From the entries below, pull out each line where "Write" appears.

= Dataset extract =
┌────────

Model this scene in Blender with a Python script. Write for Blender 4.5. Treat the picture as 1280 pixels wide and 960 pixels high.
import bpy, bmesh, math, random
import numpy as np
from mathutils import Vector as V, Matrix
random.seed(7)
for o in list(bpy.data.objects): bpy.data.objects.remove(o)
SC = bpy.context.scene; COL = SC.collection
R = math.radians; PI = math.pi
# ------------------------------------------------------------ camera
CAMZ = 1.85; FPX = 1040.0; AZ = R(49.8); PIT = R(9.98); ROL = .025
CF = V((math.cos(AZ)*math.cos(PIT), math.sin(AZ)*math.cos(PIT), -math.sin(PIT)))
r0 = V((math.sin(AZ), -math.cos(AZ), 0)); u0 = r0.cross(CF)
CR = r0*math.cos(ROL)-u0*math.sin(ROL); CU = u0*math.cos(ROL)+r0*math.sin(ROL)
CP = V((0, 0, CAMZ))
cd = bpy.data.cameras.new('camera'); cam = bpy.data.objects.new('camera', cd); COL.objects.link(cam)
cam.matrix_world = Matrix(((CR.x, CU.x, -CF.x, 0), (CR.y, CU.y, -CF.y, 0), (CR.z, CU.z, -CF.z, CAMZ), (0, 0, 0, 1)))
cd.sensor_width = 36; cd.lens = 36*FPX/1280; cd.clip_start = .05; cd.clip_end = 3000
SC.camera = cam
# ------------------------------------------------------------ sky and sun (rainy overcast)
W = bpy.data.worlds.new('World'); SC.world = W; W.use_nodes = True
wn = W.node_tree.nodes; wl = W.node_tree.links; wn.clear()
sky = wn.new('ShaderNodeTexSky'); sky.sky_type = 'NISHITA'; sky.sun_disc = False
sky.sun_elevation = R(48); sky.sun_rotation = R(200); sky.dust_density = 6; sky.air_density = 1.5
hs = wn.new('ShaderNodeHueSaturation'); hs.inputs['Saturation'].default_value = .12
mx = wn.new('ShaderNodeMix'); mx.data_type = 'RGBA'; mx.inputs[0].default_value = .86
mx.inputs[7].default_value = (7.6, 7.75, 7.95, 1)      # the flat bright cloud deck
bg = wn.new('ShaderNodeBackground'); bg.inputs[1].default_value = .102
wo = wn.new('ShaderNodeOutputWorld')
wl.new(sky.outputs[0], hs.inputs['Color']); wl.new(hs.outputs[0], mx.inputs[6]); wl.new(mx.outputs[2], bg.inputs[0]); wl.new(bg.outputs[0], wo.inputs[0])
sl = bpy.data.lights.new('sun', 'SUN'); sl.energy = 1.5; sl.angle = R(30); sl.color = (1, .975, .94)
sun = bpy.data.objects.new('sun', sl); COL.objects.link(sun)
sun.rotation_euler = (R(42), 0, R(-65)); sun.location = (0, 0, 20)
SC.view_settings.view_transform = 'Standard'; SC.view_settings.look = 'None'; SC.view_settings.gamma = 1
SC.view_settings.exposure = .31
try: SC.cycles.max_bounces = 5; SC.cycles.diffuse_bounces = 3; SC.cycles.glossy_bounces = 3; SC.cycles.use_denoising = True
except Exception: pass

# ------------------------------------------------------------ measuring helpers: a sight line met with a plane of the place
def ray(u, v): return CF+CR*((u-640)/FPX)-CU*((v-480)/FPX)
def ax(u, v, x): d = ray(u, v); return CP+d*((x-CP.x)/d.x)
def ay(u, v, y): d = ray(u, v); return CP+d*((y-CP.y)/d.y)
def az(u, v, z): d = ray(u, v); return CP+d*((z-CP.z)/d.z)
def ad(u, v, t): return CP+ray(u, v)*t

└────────
┌────────

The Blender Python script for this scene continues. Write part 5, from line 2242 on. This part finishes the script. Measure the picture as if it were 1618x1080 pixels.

└────────
┌────────

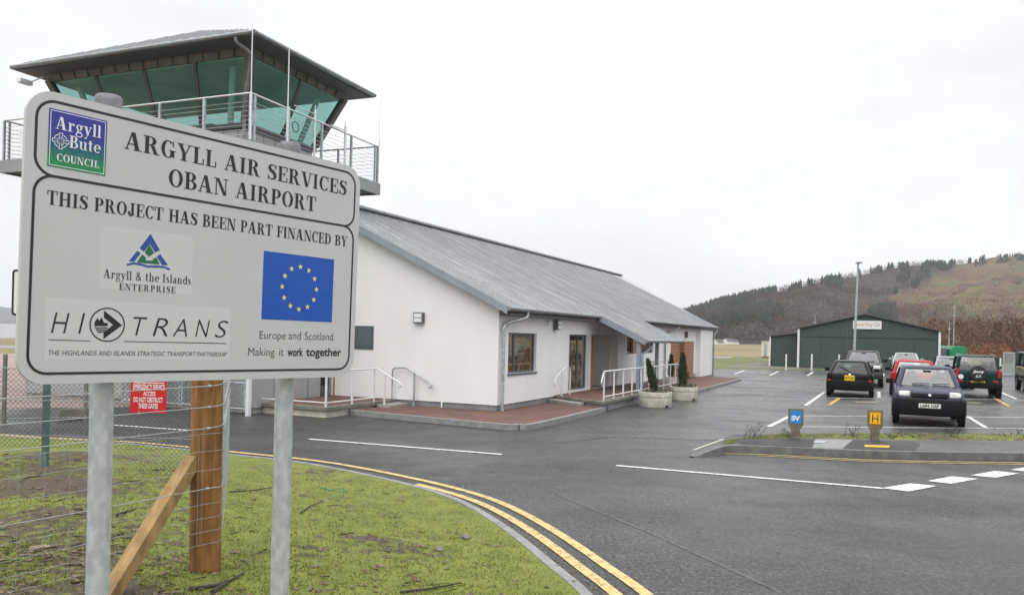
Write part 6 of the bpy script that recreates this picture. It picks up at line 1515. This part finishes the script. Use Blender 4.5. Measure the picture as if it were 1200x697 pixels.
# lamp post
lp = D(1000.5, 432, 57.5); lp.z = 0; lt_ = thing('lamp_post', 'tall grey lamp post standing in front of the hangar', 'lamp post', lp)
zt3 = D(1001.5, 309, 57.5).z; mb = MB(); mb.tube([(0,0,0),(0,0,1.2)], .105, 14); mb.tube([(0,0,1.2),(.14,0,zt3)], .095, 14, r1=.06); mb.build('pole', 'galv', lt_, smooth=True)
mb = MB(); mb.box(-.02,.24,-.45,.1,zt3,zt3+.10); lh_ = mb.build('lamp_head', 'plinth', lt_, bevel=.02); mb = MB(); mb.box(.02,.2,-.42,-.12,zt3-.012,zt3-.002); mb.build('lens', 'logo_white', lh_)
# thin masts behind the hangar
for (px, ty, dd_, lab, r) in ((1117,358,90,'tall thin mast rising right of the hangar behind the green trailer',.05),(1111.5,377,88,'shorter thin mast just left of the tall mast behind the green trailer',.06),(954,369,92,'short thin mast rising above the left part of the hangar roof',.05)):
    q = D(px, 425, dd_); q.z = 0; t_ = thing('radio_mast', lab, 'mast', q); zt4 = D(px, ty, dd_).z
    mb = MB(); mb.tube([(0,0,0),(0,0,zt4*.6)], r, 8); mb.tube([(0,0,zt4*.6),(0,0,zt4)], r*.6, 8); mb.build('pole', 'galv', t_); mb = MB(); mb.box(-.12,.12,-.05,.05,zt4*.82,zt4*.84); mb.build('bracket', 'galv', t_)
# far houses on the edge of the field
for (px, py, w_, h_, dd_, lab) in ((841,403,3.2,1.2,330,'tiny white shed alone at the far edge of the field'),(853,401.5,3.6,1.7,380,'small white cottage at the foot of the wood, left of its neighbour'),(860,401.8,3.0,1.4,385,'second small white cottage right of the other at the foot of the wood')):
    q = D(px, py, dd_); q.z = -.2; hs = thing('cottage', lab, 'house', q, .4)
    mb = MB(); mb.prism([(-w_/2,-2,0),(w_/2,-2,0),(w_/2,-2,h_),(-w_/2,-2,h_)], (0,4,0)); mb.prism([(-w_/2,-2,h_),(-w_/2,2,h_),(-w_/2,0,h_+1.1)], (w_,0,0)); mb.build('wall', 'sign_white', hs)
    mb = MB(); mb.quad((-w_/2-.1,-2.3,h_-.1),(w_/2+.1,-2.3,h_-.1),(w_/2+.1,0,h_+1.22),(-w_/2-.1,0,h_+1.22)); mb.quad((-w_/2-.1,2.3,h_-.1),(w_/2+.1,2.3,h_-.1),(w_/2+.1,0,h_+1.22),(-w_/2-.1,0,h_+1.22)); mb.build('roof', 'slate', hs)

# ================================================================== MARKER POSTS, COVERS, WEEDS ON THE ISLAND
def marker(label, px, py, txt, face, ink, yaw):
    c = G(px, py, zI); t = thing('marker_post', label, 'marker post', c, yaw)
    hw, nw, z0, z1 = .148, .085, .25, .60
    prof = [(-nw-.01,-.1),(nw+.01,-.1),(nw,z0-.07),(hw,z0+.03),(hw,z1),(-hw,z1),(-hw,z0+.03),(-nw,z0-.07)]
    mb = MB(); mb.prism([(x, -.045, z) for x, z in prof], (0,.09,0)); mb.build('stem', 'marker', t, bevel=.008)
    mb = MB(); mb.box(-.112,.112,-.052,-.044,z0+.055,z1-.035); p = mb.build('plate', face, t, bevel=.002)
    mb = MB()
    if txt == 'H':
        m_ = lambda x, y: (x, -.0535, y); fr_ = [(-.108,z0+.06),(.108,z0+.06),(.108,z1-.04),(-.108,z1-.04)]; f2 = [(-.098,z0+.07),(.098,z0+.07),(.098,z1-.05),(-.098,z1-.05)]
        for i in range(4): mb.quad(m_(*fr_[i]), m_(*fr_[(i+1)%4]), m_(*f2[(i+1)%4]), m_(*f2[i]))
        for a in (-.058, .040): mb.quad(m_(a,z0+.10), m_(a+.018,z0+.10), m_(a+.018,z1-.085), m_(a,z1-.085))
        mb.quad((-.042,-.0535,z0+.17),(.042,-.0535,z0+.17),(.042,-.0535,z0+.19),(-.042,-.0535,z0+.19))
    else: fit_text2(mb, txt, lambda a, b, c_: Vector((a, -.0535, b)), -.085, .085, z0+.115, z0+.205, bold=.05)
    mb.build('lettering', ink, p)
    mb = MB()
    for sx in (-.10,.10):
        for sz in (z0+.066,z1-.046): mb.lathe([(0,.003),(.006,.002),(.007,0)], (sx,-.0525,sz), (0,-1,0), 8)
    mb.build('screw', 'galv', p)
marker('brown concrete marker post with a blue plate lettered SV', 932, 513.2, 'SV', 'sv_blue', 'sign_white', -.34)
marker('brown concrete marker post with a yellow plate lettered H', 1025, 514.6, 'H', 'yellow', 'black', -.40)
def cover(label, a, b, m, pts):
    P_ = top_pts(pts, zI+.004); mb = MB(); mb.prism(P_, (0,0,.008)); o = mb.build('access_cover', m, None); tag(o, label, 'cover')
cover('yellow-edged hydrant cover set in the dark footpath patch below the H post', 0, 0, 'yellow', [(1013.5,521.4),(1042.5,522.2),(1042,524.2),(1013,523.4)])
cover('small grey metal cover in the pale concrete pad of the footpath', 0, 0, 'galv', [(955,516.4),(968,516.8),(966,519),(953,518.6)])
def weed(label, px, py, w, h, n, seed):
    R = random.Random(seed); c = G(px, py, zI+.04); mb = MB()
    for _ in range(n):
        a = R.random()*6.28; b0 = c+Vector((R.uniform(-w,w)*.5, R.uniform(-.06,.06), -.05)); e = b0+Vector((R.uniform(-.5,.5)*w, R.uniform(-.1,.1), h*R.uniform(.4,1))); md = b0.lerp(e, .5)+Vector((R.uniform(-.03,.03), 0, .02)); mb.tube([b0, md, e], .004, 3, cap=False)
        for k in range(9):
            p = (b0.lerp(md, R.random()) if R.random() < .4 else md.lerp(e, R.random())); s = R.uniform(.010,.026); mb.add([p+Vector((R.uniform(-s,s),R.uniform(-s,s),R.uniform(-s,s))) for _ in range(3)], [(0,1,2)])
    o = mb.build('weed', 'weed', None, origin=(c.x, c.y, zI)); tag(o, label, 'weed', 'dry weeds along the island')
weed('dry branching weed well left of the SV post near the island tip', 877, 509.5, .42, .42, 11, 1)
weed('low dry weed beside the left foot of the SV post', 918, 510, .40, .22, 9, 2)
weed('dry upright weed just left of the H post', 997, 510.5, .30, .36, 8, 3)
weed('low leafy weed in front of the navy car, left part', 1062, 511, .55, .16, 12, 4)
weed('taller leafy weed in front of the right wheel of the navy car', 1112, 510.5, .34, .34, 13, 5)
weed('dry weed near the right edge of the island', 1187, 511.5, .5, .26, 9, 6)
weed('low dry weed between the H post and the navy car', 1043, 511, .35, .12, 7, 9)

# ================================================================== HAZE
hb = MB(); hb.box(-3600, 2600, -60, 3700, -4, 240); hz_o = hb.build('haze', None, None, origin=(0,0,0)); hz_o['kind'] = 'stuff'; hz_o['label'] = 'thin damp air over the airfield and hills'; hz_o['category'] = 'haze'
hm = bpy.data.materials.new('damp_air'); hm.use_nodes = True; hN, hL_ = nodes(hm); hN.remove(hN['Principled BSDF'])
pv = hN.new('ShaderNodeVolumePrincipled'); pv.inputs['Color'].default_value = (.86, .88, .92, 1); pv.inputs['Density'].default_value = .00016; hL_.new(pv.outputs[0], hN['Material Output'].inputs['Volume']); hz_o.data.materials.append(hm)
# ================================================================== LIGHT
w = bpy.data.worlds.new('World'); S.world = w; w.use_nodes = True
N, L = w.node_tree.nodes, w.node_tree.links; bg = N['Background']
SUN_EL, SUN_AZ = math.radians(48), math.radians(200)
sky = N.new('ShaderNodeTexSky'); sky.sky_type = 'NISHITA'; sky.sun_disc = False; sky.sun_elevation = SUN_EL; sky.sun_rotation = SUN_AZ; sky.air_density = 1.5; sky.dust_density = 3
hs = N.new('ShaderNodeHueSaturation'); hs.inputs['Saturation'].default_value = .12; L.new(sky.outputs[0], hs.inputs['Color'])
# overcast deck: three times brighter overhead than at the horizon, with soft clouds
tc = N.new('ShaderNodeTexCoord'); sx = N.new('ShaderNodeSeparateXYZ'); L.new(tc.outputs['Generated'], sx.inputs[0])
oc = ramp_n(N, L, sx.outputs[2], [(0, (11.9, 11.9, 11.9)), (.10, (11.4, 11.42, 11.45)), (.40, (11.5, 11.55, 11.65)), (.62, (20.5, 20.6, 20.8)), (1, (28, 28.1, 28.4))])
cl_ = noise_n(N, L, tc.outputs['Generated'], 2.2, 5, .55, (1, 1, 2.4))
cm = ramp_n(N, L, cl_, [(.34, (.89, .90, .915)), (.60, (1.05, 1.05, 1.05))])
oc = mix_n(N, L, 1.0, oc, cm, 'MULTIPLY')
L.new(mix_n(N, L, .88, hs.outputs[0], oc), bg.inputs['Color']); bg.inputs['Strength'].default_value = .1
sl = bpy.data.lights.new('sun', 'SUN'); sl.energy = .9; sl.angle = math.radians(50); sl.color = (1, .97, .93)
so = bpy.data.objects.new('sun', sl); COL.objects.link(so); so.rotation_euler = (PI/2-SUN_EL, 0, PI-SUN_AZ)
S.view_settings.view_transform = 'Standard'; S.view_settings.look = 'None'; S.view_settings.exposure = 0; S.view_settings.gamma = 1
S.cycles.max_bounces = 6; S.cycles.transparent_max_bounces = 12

└────────

= Final result =
Model this scene in Blender with a Python script. Write for Blender 4.5. Treat the picture as 1280 pixels wide and 960 pixels high.
The Blender Python script for this scene continues. Write part 5, from line 2242 on. This part finishes the script. Measure the picture as if it were 1618x1080 pixels.
Write part 6 of the bpy script that recreates this picture. It picks up at line 1515. This part finishes the script. Use Blender 4.5. Measure the picture as if it were 1200x697 pixels.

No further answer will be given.